Por: Pablo Di Marco. María Martoccia me remite a dos opuestos: quietud y movimiento. De la quietud proviene su libro de cuentos Caravana, sus novelas Los oficios, Sierra Padre y Desalmadas, y sus traducciones al español de Yasunari Kawabata. Del movimiento hablan sus viajes por África, Asia y sus años vividos en Londres, Yemen, Tailandia y en un pueblo de los cerros del Valle de Punilla, Córdoba.
Tal vez esta breve entrevista nos permita dilucidar cómo María conjuga opuestos para crear una obra inteligente y perdurable.
– Vivís en San Marcos Sierras, en una casa al pie de los cerros del Valle de Punilla. ¿Qué gana y qué pierde tu escritura al estar alejada de la siempre omnipresente Buenos Aires?
– Viví catorce años en las sierras de Córdoba, ya no. Ciudad, campo, cada lugar tiene lo suyo. Me gusta el anonimato de la ciudad y la soledad del campo; detesto la sociabilidad de los pueblos, por más pintorescos que sean. Me fascinan las plantas, los animales, las huertas con arvejas diminutas y zapallos gigantes, las piedras, los ríos, el teatro, los cafés, las comidas nuevas, los libros, los negocios antiguos. Camino horas en cualquier parte que me encuentre, y contemplo atardeceres y salidas del sol como si fueran piezas de colección.
Escribir es siempre una empresa titánica, no sé por qué ni cómo lo hago, quizás porque es más difícil que vivir.
– Un escritor suele dar lo mejor de sí mismo escribiendo en soledad. Pero esa es solo una cara de su trabajo. Hay una contracara que lo obliga a lidiar con editores, editoriales, periodistas, promociones, etc. ¿Cómo te llevás con este lado de tu profesión?
– No hago absolutamente nada al respecto; lo mínimo indispensable (y muchas veces ni siquiera eso). Tengo la inmensa suerte de ser amiga de Luis Chitarroni, un editor fabuloso que me orienta.
– ¿Cuál es tu relación con la literatura colombiana?
– Recuerdo a Mutis, a Fernando Vallejo que me encanta, a Correa, a Cuervo, Ana María Reyes, Burgos, Sánchez Baute y últimamente a Camila Noriega. Me olvido de unos cuantos.
– Ya que tradujiste al español nada menos que a Yasunari Kawabata, voy a hacerte la misma pregunta que le hice a Mariano Dupont, que tradujo a Louis-Ferdinand Céline. ¿No sentiste temor (o por lo menos un paralizante sentido de la responsabilidad) al comenzar a trabajar el texto de un mito de la literatura?

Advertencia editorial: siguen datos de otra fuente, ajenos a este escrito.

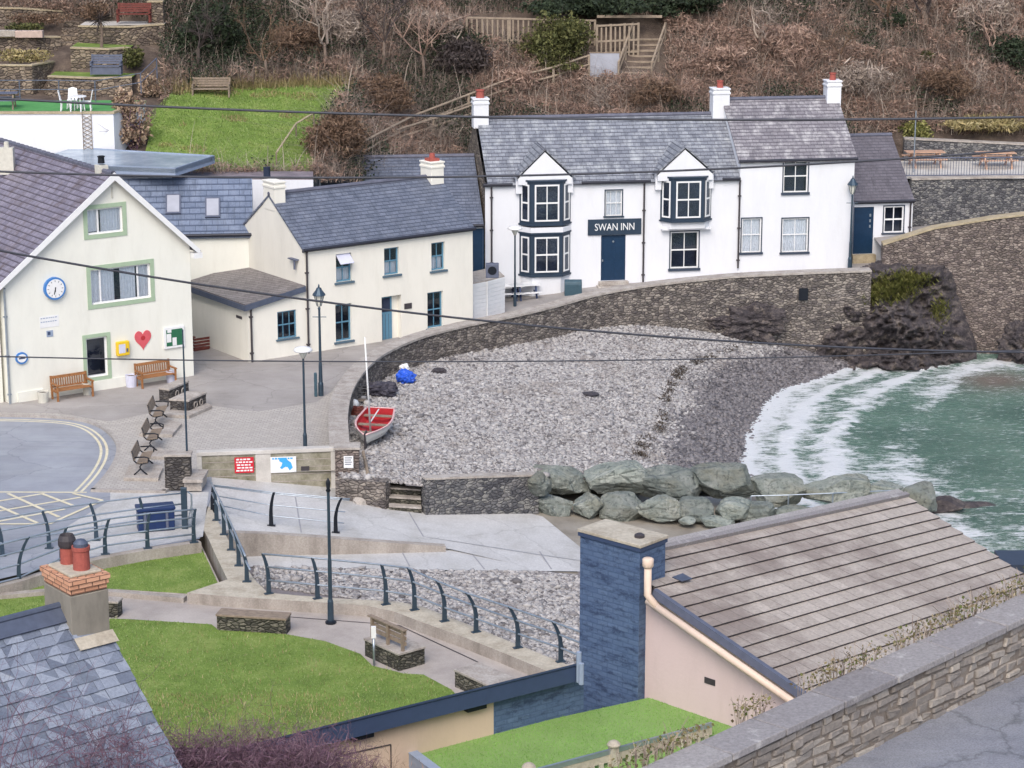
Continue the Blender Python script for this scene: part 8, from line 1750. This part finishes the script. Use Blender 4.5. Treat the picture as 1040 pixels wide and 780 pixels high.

– Cuando traduzco siento la adrenalina de caminar en una cornisa, siempre a punto de caerme, y la sensación es fascinante. Pero Kawabata no es difícil, es absolutamente convencional y reiterativo, sus sorpresas son tan previsibles que aburre. Y traducir es enfrentar dificultades, caso contrario, no vale la pena; Julian McLaren Ross es harina de otro costal.
– Solés brindar talleres de escritura. ¿Qué virtudes y defectos encontrás en tus actuales alumnos, comparándolos con aquellos de años atrás?
– Solía ofrecer talleres y más que nada orientar a quienes ya habían comenzado una novela o libro de relatos. No lo hago más; sólo escribo y leo, toda otra actividad literaria me resulta penosa y me obliga tratar con gente; algo que evito a toda costa. La impresión más fuerte que me quedó después de haber dado talleres es que la mayoría cree decir lo que no dijo. Me hablan de sus personajes y los describen de un modo que no está plasmado, ni siquiera sugerido. Otra cosa que percibí es el temor a no decir lo que piensan, como si uno pudiera escribir dejando de ser quien es.
– Vamos con las dos últimas y clásicas preguntas de Un café en Buenos Aires, María: alguna vez Vargas Llosa dijo que el día más triste de su vida fue cuando Jean Valjean murió en Los miserables. ¿Cuál fue el día más feliz de tu vida?
– El día que nació mi hijo; experimenté una alegría química, como si hubiera tomado cientos de hongos alucinógenos.
– Te regalo la posibilidad de invitar a tomar un café a cualquier artista de cualquier época. Contame quién sería, a qué bar lo llevarías, y qué pregunta le harías.
– Nunca quise conocer a los autores de las obras que admiro, ni a nadie en particular ¿Para qué?
(*) Esta entrevista fue posible gracias a la gentil intercesión de Daniel Gigena.